TO MY DAUGHTER: YOUR 150 LIST :
001: Jon "Ponderosa Pine" Ponder.

Relevancy: literature fiend, poet, music wonker*, existential travelist, listmaker, real good spellist, Radiohead conversationalist, believes in libraries, sometimes laughs at your dad's insights, thinks your father is cool, will probably visit you out of the blue if you consistently bother him about it, will introduce you to poets your dad doesn't know about.

*if Mr. Ponder ever reads this, please submit a list for "Top Five Albums to Listen to in the First Six Months of Existence."

12.04.2006

Predictions, pt. 2 : Ponder's Pick

If it's a boy, it will be born on July 1.

If it's a girl, it wil be born on July 18.

However, if it comes on any other date, it will be either a boy or a girl.

If it's a boy or a girl, it will be born on one of the dates I predicted, or on some other date.

If it's not human (and I'm not talking deformity here but rather meta-physicality), it will be beyond our lowly conceptions of space-time and will be born at a time and in a space that is neither time nor space but spiritual experience, which is to say eternity, and it (by this time "it" is the only appropriate pronoun the English language has for such a being), it will haunt our waking dreams and sleeping consciousness with love and bliss and ultimate meaning.
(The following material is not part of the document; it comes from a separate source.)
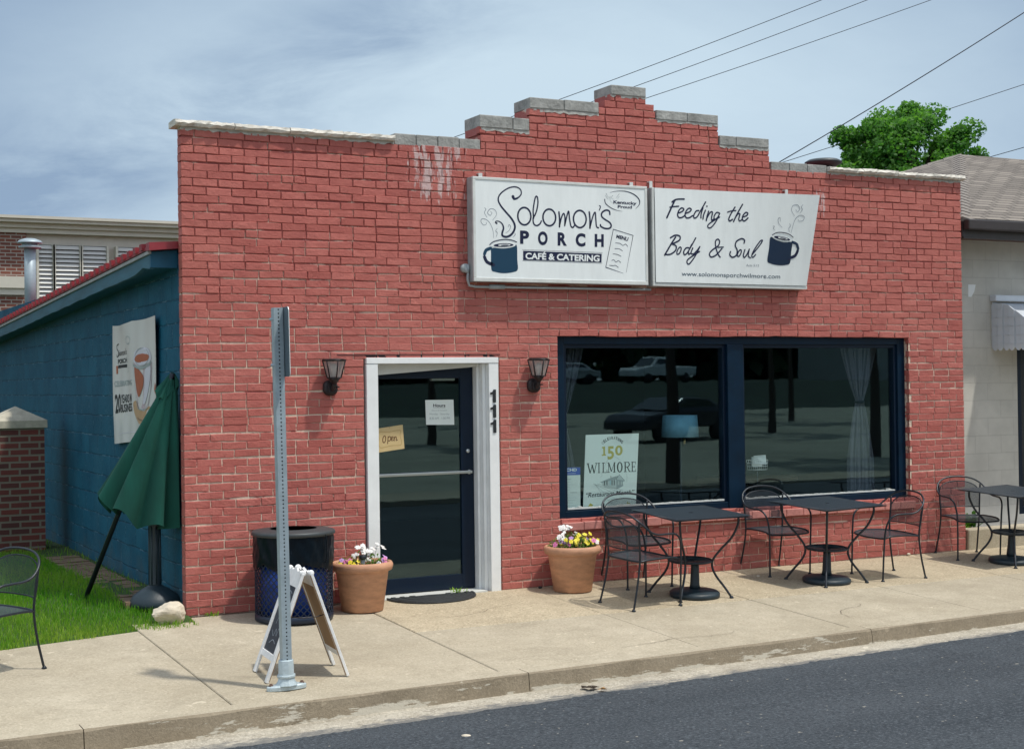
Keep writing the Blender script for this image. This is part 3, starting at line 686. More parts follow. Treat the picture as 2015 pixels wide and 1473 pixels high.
def coping():
    rnd = random.Random(5)
    def stone(x0, x1, z0, z1, y0, y1, m, rough=0.):
        s = MB(); n = max(2, int((x1-x0)/.035)); V = []
        if rough:
            for i in range(n+1):
                x = x0+(x1-x0)*i/n; r = lambda a: rnd.uniform(-a, a)
                V += [(x, y1, z0), (x, y0+.012+r(.004), z0+r(.003)), (x, y0-.004+r(rough), z0+(z1-z0)*.45+r(.006)), (x, y0+.012+r(rough), z1+r(.004)), (x, y0+.07, z1+.004+r(.003)), (x, y1, z1)]
            F = [(i*6+j, i*6+j+1, (i+1)*6+j+1, (i+1)*6+j) for i in range(n) for j in range(5)]+[(i*6+5, i*6, (i+1)*6, (i+1)*6+5) for i in range(n)]+[tuple(range(5, -1, -1)), tuple(n*6+j for j in range(6))]
            s.add(V, F); return s.build('coping', m, CAFE)
        s.box(x0, x1, y0, y1, z0, z1); return s.build('coping', m, CAFE, bevel=.006)
    def row(xs, z0, z1, m, y0=-.02, y1=.31, rough=0.):
        for a, b in zip(xs[:-1], xs[1:]): stone(a+.003, b-.003, z0+rnd.uniform(-.004, .004), z1+rnd.uniform(-.004, .004), y0, y1, m, rough)
    row([-.055, .444, .924, 1.399, 1.886], 3.995, 4.045, M['limestone'], -.05, .17, .010)
    row([6.70, 7.15, 7.627, 8.103, 8.575], 3.995, 4.045, M['limestone'], -.05, .32, .010)
    row([1.89, 2.10, 2.31, 2.52, 2.732], 3.97, 4.068, M['block'], 0, .31)
    row([2.72, 3.06, 3.232], 4.178, 4.29, M['block'], -.012, .31)
    row([3.236, 3.60, 3.976], 4.392, 4.49, M['block'], -.012, .31)
    row([4.11, 4.504], 4.585, 4.677, M['block'], -.012, .31)
    row([4.616, 4.975, 5.342], 4.385, 4.472, M['block'], -.012, .31)
    row([5.356, 5.555, 5.959], 4.186, 4.28, M['block'], -.012, .31)
    row([5.988, 6.22, 6.45, 6.70], 3.965, 4.06, M['block'], 0, .31)
    b = MB()
    for x0, x1, z0, z1 in [(.0, 1.886, 3.98, 3.996), (6.70, 8.54, 3.98, 3.996), (2.735, 3.232, 4.16, 4.179), (3.238, 3.976, 4.375, 4.393), (4.112, 4.504, 4.572, 4.586), (4.614, 5.342, 4.37, 4.386), (5.358, 5.96, 4.17, 4.188)]:
        n = int((x1-x0)/.03)+2; V = []
        for i in range(n):
            x = x0+(x1-x0)*i/(n-1); d = -.004+rnd.uniform(-.003, .003); V += [(x, d, z0-rnd.uniform(0, .02)), (x, d, z1), (x, .098, z1), (x, .098, z0)]
        b.add(V, [(i*4+j, i*4+(j+1) % 4, i*4+4+(j+1) % 4, i*4+4+j) for i in range(n-1) for j in range(4)]+[(3, 2, 1, 0), tuple(n*4-4+j for j in range(4))])
    b.build('bedding_mortar', M['bed'], CAFE)
coping()
def lintels():
    s = MB(); s.box(1.33, 2.90, -.006, .06, 2.1275, 2.1325); s.box(1.58, 2.885, .0, .05, 2.108, 2.1265); s.build('door_lintel', M['darkgap'], CAFE)
    s = MB(); s.box(3.51, 7.755, .004, .06, 2.326, 2.334); s.build('window_lintel', M['darkgap'], CAFE)
lintels()
# ---------------- door
def door():
    f = MB()
    f.box(1.593, 1.700, -.022, .235, .0, 2.05); f.box(2.775, 2.872, -.022, .235, -.02, 2.05); f.box(1.593, 2.872, -.026, .235, 2.052, 2.104)
    f.box(2.742, 2.773, .045, .235, -.01, 2.05); f.box(2.715, 2.740, .11, .235, -.01, 2.05)
    fr = f.build('door_frame', M['white'], CAFE, bevel=.003)
    h = MB(); h.prism([(1.702, 1.952), (2.713, 2.022), (2.713, 2.050), (1.702, 2.050)], .10, .232); h.build('head_trim', M['soffit'], fr)
    t = MB(); t.box(1.70, 2.73, -.03, .25, -.035, .012); t.build('threshold', M['soffit'], fr)
    d = MB(); y0, y1 = .185, .228; xl, xr, zb, zt = 1.703, 2.712, .02, 2.03
    d.box(xl, xl+.018, y0, y1, zb, zt); d.box(xr-.125, xr, y0, y1, zb, zt); d.box(xl+.018, xr-.125, y0, y1, zt-.11, zt); d.box(xl+.018, xr-.125, y0, y1, zb, zb+.13)
    d.box(xl+.018, xr-.125, y0+.004, y1-.004, 1.055, 1.085)
    D = d.build('door', M['navy2'], CAFE, bevel=.003)
    g = MB(); g.box(xl+.018, xr-.125, .204, .210, zb+.13, zt-.11); g.build('pane', M['glass'], D)
    p = MB(); p.box(xl-.002, xr-.03, .150, .175, 1.058, 1.082); p.box(xl+.02, xl+.045, .17, .19, 1.05, 1.09); p.box(xr-.06, xr-.04, .17, .19, 1.05, 1.09); p.build('push_bar', M['silver'], D, bevel=.003)
    l = MB(); l.lathe([(.018, .0), (.018, .012), (.012, .018), (.0, .018)], 16, (xr-.06, .187, 1.26), axis='y'); l.build('lock', M['silver'], D)
    c = MB(); c.box(2.33, 2.56, .24, .29, 1.90, 1.955); c.build('door_closer', M['signframe'], D, bevel=.006)
    for i in range(3):
        zc = 1.752-.136*i; n = MB(); x = 2.788
        n.prism([(x+.022, zc-.055), (x+.052, zc-.055), (x+.052, zc+.062), (x+.030, zc+.062), (x+.018, zc+.040), (x-.004, zc+.034), (x-.004, zc+.018), (x+.022, zc+.020)], -.031, -.0225)
        n.build('house_number', M['blackprint'], CAFE, bevel=.001)
door()
# ---------------- show windows
GY = .125
WINS = [(3.60, 5.455), (5.646, 7.665)]
def windows():
    f = MB(); z0, z1 = .592, 2.332
    f.box(3.503, 3.60, .062, .17, z0, z1); f.box(7.665, 7.762, .062, .17, z0, z1); f.box(3.60, 7.665, .062, .17, 2.225, z1); f.box(5.455, 5.646, .05, .17, z0, 2.225); f.box(3.60, 5.455, .062, .17, z0, .668); f.box(5.646, 7.665, .062, .17, z0, .668)
    F = f.build('window_frame', M['navy'], CAFE, bevel=.004)
    for a, b in WINS:
        w = MB()
        for (x0, x1, q0, q1) in ((a, a+.035, .668, 2.225), (b-.035, b, .668, 2.225), (a+.035, b-.035, 2.19, 2.225), (a+.035, b-.035, .668, .68)): w.box(x0, x1, .085, .16, q0, q1)
        W2 = w.build('window', M['navy2'], CAFE, bevel=.002)
        p = MB(); p.box(a+.03, b-.03, GY, GY+.006, .675, 2.2); p.build('pane', M['glass'], W2)
        st = MB(); n = 60; xs = np.linspace(a+.036, b-.036, n)
        for i in range(n-1): st.box(xs[i], xs[i+1], .088+random.uniform(-.002, .002), .12, .6805, .694+random.uniform(-.003, .004)+(.01 if random.random() < .06 else 0))
        st.build('glazing_strip', M['signframe'], W2)
    s = MB(); n = 20; x0, x1 = 3.52, 7.80; xs = np.linspace(x0, x1, n+1)
    for i in range(n): s.box(xs[i]+.002, xs[i+1]-.002, -.045+random.uniform(-.004, .004), .06, .498+random.uniform(-.004, .004), .573+random.uniform(-.004, .003))
    s.build('window_sill', mat('worn_pink_sill', (.50, .20, .17), .7, noise=.25, nscale=10, bump=.4, bscale=20), CAFE, bevel=.006)
    u = MB(); u.box(3.504, 7.76, .02, .17, .5, .5915); u.build('sill_backing', M['darkgap'], CAFE)
windows()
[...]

Am I blowing your mind yet? Or am I creeping you out?

In the above eventuality, the child shall be named Om, but you'll actually spell it with the Sanskrit symbol.

The metaphysical scenario is not very likely, however, so I predict that if you settle on the name Orvis or Celester before knowing the gender, which I would completely understand and support, it will lock in the gender to male or female, respectively. It's an old folk way of choosing gender and really works. Unfortunately, the child has to live with one of those names, but, hey, "with great power comes inevitable sacrifice." I said that. And there's no "changing your mind" and changing the name after you get what you want. Don't mess with folk magic.

Final prediction: Orvis and Celester are the super-secret names you have up your sleeves and my mocking them will cause a serious rift in our relationship.